■ Task
Restate the records in their entirety, word for word.

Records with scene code
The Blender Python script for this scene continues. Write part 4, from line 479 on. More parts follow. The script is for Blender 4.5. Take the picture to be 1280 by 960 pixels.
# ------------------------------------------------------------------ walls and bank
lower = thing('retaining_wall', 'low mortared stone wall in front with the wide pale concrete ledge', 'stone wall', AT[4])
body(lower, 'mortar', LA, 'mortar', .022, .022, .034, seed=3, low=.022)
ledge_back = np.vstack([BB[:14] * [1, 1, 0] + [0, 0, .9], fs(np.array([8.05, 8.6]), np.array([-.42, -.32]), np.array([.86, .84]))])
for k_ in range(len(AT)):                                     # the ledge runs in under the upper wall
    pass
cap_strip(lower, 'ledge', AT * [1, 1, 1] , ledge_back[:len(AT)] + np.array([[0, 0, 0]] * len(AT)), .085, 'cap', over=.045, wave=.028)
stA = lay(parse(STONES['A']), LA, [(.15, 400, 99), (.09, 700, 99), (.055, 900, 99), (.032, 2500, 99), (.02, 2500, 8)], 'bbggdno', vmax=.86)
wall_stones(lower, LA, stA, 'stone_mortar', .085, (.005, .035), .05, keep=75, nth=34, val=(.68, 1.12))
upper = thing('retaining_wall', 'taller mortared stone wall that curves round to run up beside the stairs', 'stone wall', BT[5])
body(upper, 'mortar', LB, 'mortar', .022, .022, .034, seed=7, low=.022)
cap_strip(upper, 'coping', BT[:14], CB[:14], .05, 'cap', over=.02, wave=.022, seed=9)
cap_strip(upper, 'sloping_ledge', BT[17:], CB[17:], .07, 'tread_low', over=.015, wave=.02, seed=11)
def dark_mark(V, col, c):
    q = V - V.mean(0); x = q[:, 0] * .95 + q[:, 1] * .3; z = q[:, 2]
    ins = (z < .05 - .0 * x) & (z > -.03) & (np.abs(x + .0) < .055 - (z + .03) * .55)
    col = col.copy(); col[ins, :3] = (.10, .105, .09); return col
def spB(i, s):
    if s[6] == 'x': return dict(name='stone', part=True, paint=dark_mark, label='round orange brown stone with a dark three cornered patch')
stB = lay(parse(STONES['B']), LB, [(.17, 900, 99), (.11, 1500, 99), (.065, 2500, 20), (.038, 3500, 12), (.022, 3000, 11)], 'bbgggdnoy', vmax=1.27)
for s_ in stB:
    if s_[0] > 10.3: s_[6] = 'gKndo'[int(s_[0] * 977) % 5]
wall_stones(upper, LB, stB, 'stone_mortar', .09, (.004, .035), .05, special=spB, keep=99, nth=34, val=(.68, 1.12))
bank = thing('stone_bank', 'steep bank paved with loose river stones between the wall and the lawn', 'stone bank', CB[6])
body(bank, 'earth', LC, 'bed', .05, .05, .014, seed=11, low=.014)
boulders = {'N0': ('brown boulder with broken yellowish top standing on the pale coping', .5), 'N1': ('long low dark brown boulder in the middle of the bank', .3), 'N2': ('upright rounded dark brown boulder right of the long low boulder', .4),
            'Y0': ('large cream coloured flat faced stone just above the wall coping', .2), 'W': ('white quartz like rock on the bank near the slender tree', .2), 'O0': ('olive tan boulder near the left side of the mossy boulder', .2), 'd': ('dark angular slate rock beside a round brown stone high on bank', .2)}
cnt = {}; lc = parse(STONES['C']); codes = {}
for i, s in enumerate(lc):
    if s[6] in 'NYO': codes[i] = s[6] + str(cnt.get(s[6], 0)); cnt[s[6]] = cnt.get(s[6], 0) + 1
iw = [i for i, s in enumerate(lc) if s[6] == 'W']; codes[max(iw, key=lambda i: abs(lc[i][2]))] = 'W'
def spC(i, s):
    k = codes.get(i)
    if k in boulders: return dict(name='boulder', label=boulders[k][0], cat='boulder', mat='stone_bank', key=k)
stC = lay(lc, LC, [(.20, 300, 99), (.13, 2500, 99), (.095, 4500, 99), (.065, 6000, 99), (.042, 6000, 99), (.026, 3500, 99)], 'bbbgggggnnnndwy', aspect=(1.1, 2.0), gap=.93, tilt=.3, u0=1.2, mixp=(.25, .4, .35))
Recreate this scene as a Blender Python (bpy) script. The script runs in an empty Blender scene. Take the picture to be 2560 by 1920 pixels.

■ Reply to the task
The Blender Python script for this scene continues. Write part 4, from line 479 on. More parts follow. The script is for Blender 4.5. Take the picture to be 1280 by 960 pixels.
# ------------------------------------------------------------------ walls and bank
lower = thing('retaining_wall', 'low mortared stone wall in front with the wide pale concrete ledge', 'stone wall', AT[4])
body(lower, 'mortar', LA, 'mortar', .022, .022, .034, seed=3, low=.022)
ledge_back = np.vstack([BB[:14] * [1, 1, 0] + [0, 0, .9], fs(np.array([8.05, 8.6]), np.array([-.42, -.32]), np.array([.86, .84]))])
for k_ in range(len(AT)):                                     # the ledge runs in under the upper wall
    pass
cap_strip(lower, 'ledge', AT * [1, 1, 1] , ledge_back[:len(AT)] + np.array([[0, 0, 0]] * len(AT)), .085, 'cap', over=.045, wave=.028)
stA = lay(parse(STONES['A']), LA, [(.15, 400, 99), (.09, 700, 99), (.055, 900, 99), (.032, 2500, 99), (.02, 2500, 8)], 'bbggdno', vmax=.86)
wall_stones(lower, LA, stA, 'stone_mortar', .085, (.005, .035), .05, keep=75, nth=34, val=(.68, 1.12))
upper = thing('retaining_wall', 'taller mortared stone wall that curves round to run up beside the stairs', 'stone wall', BT[5])
body(upper, 'mortar', LB, 'mortar', .022, .022, .034, seed=7, low=.022)
cap_strip(upper, 'coping', BT[:14], CB[:14], .05, 'cap', over=.02, wave=.022, seed=9)
cap_strip(upper, 'sloping_ledge', BT[17:], CB[17:], .07, 'tread_low', over=.015, wave=.02, seed=11)
def dark_mark(V, col, c):
    q = V - V.mean(0); x = q[:, 0] * .95 + q[:, 1] * .3; z = q[:, 2]
    ins = (z < .05 - .0 * x) & (z > -.03) & (np.abs(x + .0) < .055 - (z + .03) * .55)
    col = col.copy(); col[ins, :3] = (.10, .105, .09); return col
def spB(i, s):
    if s[6] == 'x': return dict(name='stone', part=True, paint=dark_mark, label='round orange brown stone with a dark three cornered patch')
stB = lay(parse(STONES['B']), LB, [(.17, 900, 99), (.11, 1500, 99), (.065, 2500, 20), (.038, 3500, 12), (.022, 3000, 11)], 'bbgggdnoy', vmax=1.27)
for s_ in stB:
    if s_[0] > 10.3: s_[6] = 'gKndo'[int(s_[0] * 977) % 5]
wall_stones(upper, LB, stB, 'stone_mortar', .09, (.004, .035), .05, special=spB, keep=99, nth=34, val=(.68, 1.12))
bank = thing('stone_bank', 'steep bank paved with loose river stones between the wall and the lawn', 'stone bank', CB[6])
body(bank, 'earth', LC, 'bed', .05, .05, .014, seed=11, low=.014)
boulders = {'N0': ('brown boulder with broken yellowish top standing on the pale coping', .5), 'N1': ('long low dark brown boulder in the middle of the bank', .3), 'N2': ('upright rounded dark brown boulder right of the long low boulder', .4),
            'Y0': ('large cream coloured flat faced stone just above the wall coping', .2), 'W': ('white quartz like rock on the bank near the slender tree', .2), 'O0': ('olive tan boulder near the left side of the mossy boulder', .2), 'd': ('dark angular slate rock beside a round brown stone high on bank', .2)}
cnt = {}; lc = parse(STONES['C']); codes = {}
for i, s in enumerate(lc):
    if s[6] in 'NYO': codes[i] = s[6] + str(cnt.get(s[6], 0)); cnt[s[6]] = cnt.get(s[6], 0) + 1
iw = [i for i, s in enumerate(lc) if s[6] == 'W']; codes[max(iw, key=lambda i: abs(lc[i][2]))] = 'W'
def spC(i, s):
    k = codes.get(i)
    if k in boulders: return dict(name='boulder', label=boulders[k][0], cat='boulder', mat='stone_bank', key=k)
stC = lay(lc, LC, [(.20, 300, 99), (.13, 2500, 99), (.095, 4500, 99), (.065, 6000, 99), (.042, 6000, 99), (.026, 3500, 99)], 'bbbgggggnnnndwy', aspect=(1.1, 2.0), gap=.93, tilt=.3, u0=1.2, mixp=(.25, .4, .35))
Recreate this scene as a Blender Python (bpy) script. The script runs in an empty Blender scene. Take the picture to be 2560 by 1920 pixels.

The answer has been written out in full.